Ora é precisamente isso que o Vaticano continua a acusar o semanário satírico de fazer. “Na escolha do Charlie Hebdo há um paradoxo triste de um mundo que é cada mais mais sensível ao politicamente correcto, quase até ao ridículo, mas que ao mesmo tempo não quer admitir ou respeitar a fé dos crentes em Deus, independentemente da religião”, lê-se no comentário do Osservatore Romano.

Um ano conturbado
Ao choque de 7 de Janeiro seguiu-se um ano conturbado para um jornal que ameaçava falir (vendia menos de 30 mil exemplares) e que agora se estabilizou nos 100 mil e tem um fundo de 20 milhões de euros graças às vendas depois do atentado – a primeira edição vendeu 7,5 milhões em todo o mundo. Na capa, assinada pelo principal cartoonista do jornal, Renald Luzier (Luz), Maomé aparecia com um cartaz onde se lia “Je Suis Charlie” (Eu Sou Charlie), o slogan adoptado um pouco por todo o mundo em solidariedade com as vítimas, debaixo da frase “tudo está perdoado”.

Em Maio, Luz anunciou que abandonaria o jornal em breve, explicando que continuar seria “um peso demasiado pesado para carregar sozinho” e dizendo-se “esgotado”. “Para mim, fechar cada nova edição tornou-se uma tortura, porque nenhum dos meus colegas está aqui comigo”, afirmou o homem que escapou ao ataque por se ter atrasado para a reunião de edição. 
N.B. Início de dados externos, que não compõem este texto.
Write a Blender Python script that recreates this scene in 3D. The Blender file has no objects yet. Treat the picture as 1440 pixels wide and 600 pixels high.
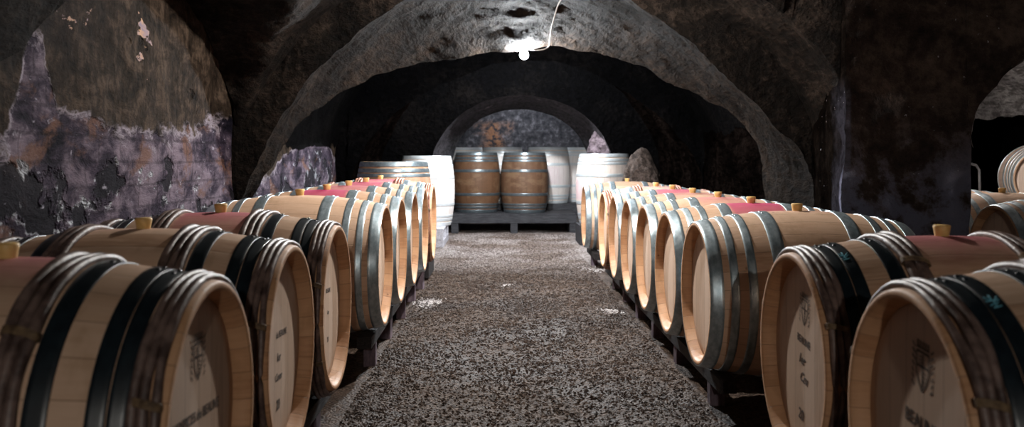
import bpy, bmesh, math, random
from mathutils import Vector, noise, Matrix
PI = math.pi
random.seed(7)
SC = bpy.context.scene
COL = SC.collection
F, VX, VY, CH = 1300.0, 704.0, 224.0, 1.04      # focal length in px, vanishing point, camera height
def P(px, py, Y): return Vector(((px-VX)*Y/F, Y, CH-(py-VY)*Y/F))

# ------------------------------------------------------------------ node helpers
class NT:
    def __init__(s, name):
        s.m = bpy.data.materials.new(name); s.m.use_nodes = True
        s.t = s.m.node_tree; s.t.nodes.clear()
        s.out = s.n('ShaderNodeOutputMaterial'); s.b = s.n('ShaderNodeBsdfPrincipled')
        s.t.links.new(s.b.outputs[0], s.out.inputs[0])
    def n(s, k, **kw):
        nd = s.t.nodes.new(k)
        for a, v in kw.items(): setattr(nd, a, v)
        return nd
    def put(s, sock, v):
        if v is None: return
        if hasattr(v, 'links'): s.t.links.new(v, sock)
        elif isinstance(v, (tuple, list)):
            v = tuple(v)
            if sock.type == 'RGBA' and len(v) == 3: v += (1,)
            sock.default_value = v
        else: sock.default_value = v
    def math(s, op, a, b=None, c=None, clamp=False):
        nd = s.n('ShaderNodeMath', operation=op, use_clamp=clamp)
        for i, v in enumerate((a, b, c)): s.put(nd.inputs[i], v)
        return nd.outputs[0]
    def mr(s, v, a, b, c=0., d=1., smooth=True):
        nd = s.n('ShaderNodeMapRange'); nd.clamp = True
        if smooth: nd.interpolation_type = 'SMOOTHSTEP'
        for i, x in enumerate((v, a, b, c, d)): s.put(nd.inputs[i], x)
        return nd.outputs[0]
    def mix(s, f, a, b, mode='MIX'):
        nd = s.n('ShaderNodeMix', data_type='RGBA', blend_type=mode)
        s.put(nd.inputs[0], f); s.put(nd.inputs[6], a); s.put(nd.inputs[7], b)
        return nd.outputs[2]
    def obj(s): return s.n('ShaderNodeTexCoord').outputs['Object']
    def uv(s): return s.n('ShaderNodeTexCoord').outputs['UV']
    def mp(s, v, scale=(1,1,1), loc=(0,0,0)):
        nd = s.n('ShaderNodeMapping'); s.put(nd.inputs[0], v)
        nd.inputs[3].default_value = scale; nd.inputs[1].default_value = loc
        return nd.outputs[0]
    def sep(s, v):
        nd = s.n('ShaderNodeSeparateXYZ'); s.put(nd.inputs[0], v); return nd.outputs
    def comb(s, x=0., y=0., z=0.):
        nd = s.n('ShaderNodeCombineXYZ')
        for i, v in enumerate((x, y, z)): s.put(nd.inputs[i], v)
        return nd.outputs[0]
    def noise(s, v, sc, det=5., rough=.6, dist=0.):
        nd = s.n('ShaderNodeTexNoise'); s.put(nd.inputs['Vector'], v)
        nd.inputs['Scale'].default_value = sc; nd.inputs['Detail'].default_value = det
        nd.inputs['Roughness'].default_value = rough; nd.inputs['Distortion'].default_value = dist
        return nd.outputs[0]
    def vor(s, v, sc, feature='F1'):
        nd = s.n('ShaderNodeTexVoronoi', feature=feature); s.put(nd.inputs['Vector'], v)
        nd.inputs['Scale'].default_value = sc
        return nd.outputs
    def white(s, v):
        nd = s.n('ShaderNodeTexWhiteNoise', noise_dimensions='3D'); s.put(nd.inputs[0], v); return nd.outputs
    def ramp(s, f, stops):
        nd = s.n('ShaderNodeValToRGB'); s.put(nd.inputs[0], f); e = nd.color_ramp.elements
        while len(e) < len(stops): e.new(.5)
        for el, (p, c) in zip(e, stops): el.position = p; el.color = tuple(c)+(1,)
        return nd.outputs[0]
    def bump(s, h, strength=.5, dist=.01, nrm=None):
        nd = s.n('ShaderNodeBump'); nd.inputs['Strength'].default_value = strength
        nd.inputs['Distance'].default_value = dist; s.put(nd.inputs['Height'], h); s.put(nd.inputs['Normal'], nrm)
        return nd.outputs[0]
    def ocol(s):
        o = s.n('ShaderNodeObjectInfo'); nd = s.n('ShaderNodeSeparateColor'); s.put(nd.inputs[0], o.outputs['Color'])
        return nd.outputs, o.outputs['Random']
    def fin(s, col=None, rough=None, metal=None, nrm=None, spec=None):
        s.put(s.b.inputs['Base Color'], col); s.put(s.b.inputs['Roughness'], rough)
        s.put(s.b.inputs['Metallic'], metal); s.put(s.b.inputs['Normal'], nrm)
        s.put(s.b.inputs['Specular IOR Level'], spec)
        return s.m

# ------------------------------------------------------------------ materials
def mat_staves():
    t = NT('oak_staves'); uv = t.uv(); u, v, _ = t.sep(uv)
    oc, rnd = t.ocol(); stain, tone, glare = oc[0], oc[1], oc[2]  # third channel whitens the oak: lamp glare put into the colour
    a = t.math('MULTIPLY', u, 27.); idx = t.math('FLOOR', a); fr = t.math('FRACT', a)
    edge = t.math('ABSOLUTE', t.math('SUBTRACT', fr, .5))
    gap = t.mr(edge, .480, .498)
    w = t.white(t.comb(idx, t.math('MULTIPLY', rnd, 91.), 0.))[0]
    grain = t.noise(t.comb(t.math('MULTIPLY', u, 60.), t.math('MULTIPLY', v, 3.2), t.math('MULTIPLY', idx, 3.7)), 3., 6., .65)
    mott = t.noise(t.comb(t.math('MULTIPLY', u, 6.), t.math('MULTIPLY', v, 5.), rnd), 2.2, 4., .6)
    c = t.ramp(t.math('ADD', t.math('MULTIPLY', grain, .7), t.math('MULTIPLY', w, .38)),
               [(.25, (.42, .235, .14)), (.5, (.61, .395, .265)), (.85, (.71, .49, .35))])
    c = t.mix(t.mr(mott, .54, .72, 0., .45), c, (.42, .26, .15)); c = t.mix(t.math('MULTIPLY', t.mr(mott, .35, .5, 1., 0.), t.mr(tone, .3, .6, .7, 0.)), c, (.95, .75, .55))
    k = t.vor(t.comb(t.math('MULTIPLY', u, 9.), t.math('MULTIPLY', v, 5.), rnd), 1.7)[0]
    c = t.mix(t.mr(k, .03, .07, .7, 0.), c, (.16, .07, .03))
    # wine spilled round the bung: a band between the bilge hoops, running down from the top (u = 0 there)
    top = t.math('MINIMUM', u, t.math('SUBTRACT', 1., u))
    n2 = t.noise(t.comb(t.math('MULTIPLY', u, 9.), t.math('MULTIPLY', v, 4.), t.math('MULTIPLY', rnd, 7.)), 2., 4., .6)
    band = t.mr(t.math('ADD', t.math('ABSOLUTE', v), t.math('MULTIPLY', n2, .04)), .135, .165, 1., 0.)
    down = t.mr(t.math('ADD', top, t.math('MULTIPLY', n2, .10)), .05, t.math('ADD', .08, t.math('MULTIPLY', t.math('POWER', stain, 2.), .20)), 1., 0.)
    sm = t.math('MULTIPLY', t.math('MULTIPLY', band, down), stain, clamp=True)
    c = t.mix(t.math('MULTIPLY', sm, t.mr(n2, .2, .7, .75, 1.)), c, (.46, .03, .13))
    c = t.mix(t.mr(tone, .3, .65, .85, 0.), c, t.mix(1., c, (1., .70, .47), 'MULTIPLY'))
    c = t.mix(t.math('MULTIPLY', glare, t.mr(grain, .25, .6, .75, 1.)), c, (.90, .87, .86))
    c = t.mix(t.mr(t.math('ABSOLUTE', v), .382, .386, 0., 1.), c, t.mix(1., c, (.96, .82, .66), 'MULTIPLY'))
    c = t.mix(t.math('MULTIPLY', gap, .6), c, (.16, .09, .05))
    c = t.mix(1., c, t.comb(tone, tone, tone), 'MULTIPLY')
    h = t.math('SUBTRACT', t.math('MULTIPLY', grain, .25), gap)
    return t.fin(c, t.mr(grain, .3, .7, .5, .68), 0., t.bump(h, .5, .003), .35)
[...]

Riss chegou a afirmar, em Julho, que o jornal não voltaria a publicar caricaturas do profeta dos muçulmanos. “Fizemos o nosso trabalho. Defendemos o direito à caricatura”, afirmou numa entrevista à revista alemã Stern. “É estranho, espera-se que exerçamos uma liberdade de expressão que mais ninguém se atreve a exercer", disse então. A decisão já terá sido revista. “Se a actualidade nos levar a desenhar Maomé, é isso que faremos”, garante agora Eric Portheault, o director financeiro. “Está fora de questão a autocensura, isso significaria que eles venceram.”